Type Switch Operator

[DavePearce]

The type switch operator is inspired by the ? operator in Rust. Some points:

• The ? operator is inextricably linked with std::error::Error and is used for error propagation.
• For Whiley, a more general version of it is desirable.

In particular, since we have union types in Whiley, the ? operator should work with them. For example:

function test() -> (int|bool r):
   int x = other()?
   return x + 1

function other() -> (int|bool r):
   1

What's happening here is that, by exploiting forward type information from x the ? operator attempts to resolve by pulling out the desired item, otherwise return what is left from the enclosing function. For that to type check, what's left must fit into the return type.

This then allows us to encode exceptional control flow roughly as is done in Rust.

[DavePearce]

The ? operator is actually a bit more general than I gave it credit for above.
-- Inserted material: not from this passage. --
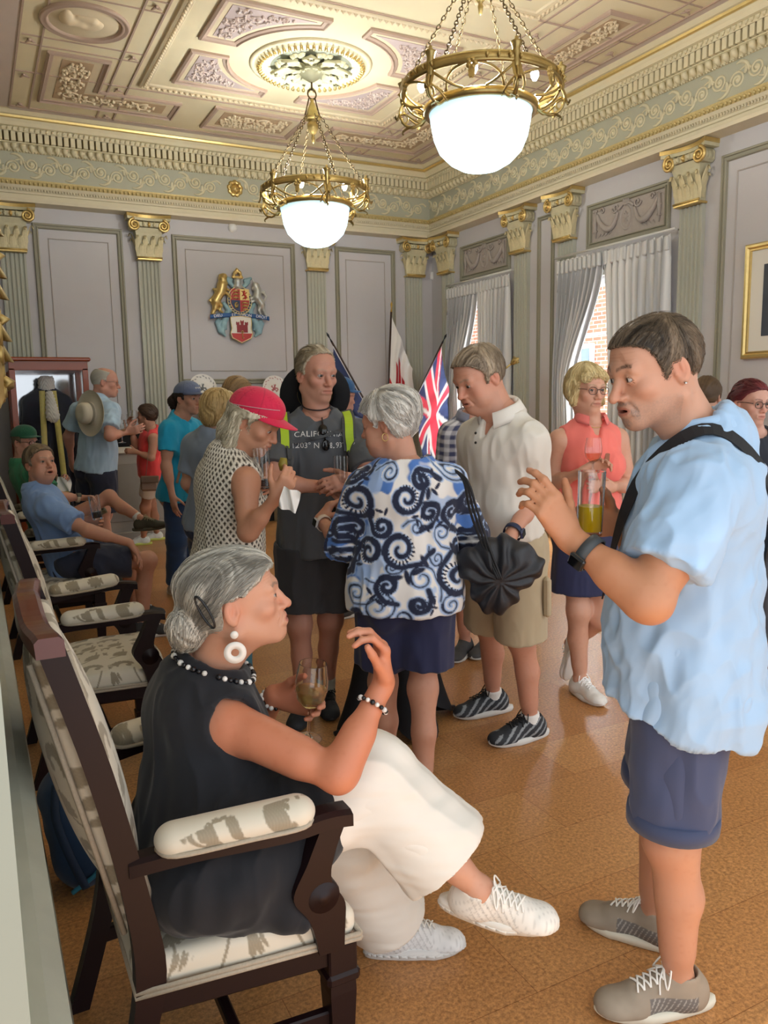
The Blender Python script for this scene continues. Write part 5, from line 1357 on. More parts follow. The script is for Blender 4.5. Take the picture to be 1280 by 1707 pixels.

For example, the following is fine:

pub fn test() -> Option<u32> {
   let x = other()?;
   Some(x + 1)
}

pub fn other() -> Option<u32> { Some(1) }

However, the following does not work and the compiler complains that ? needs either an Option or a Result.

enum Union<X,Y> { Left(X), Right(Y) }

pub fn test() -> Union<u32,bool> {
   let x = other()?;
   Union::Left(x + 1)
}

pub fn other() -> Union<u32,bool> { Union::Left(1) }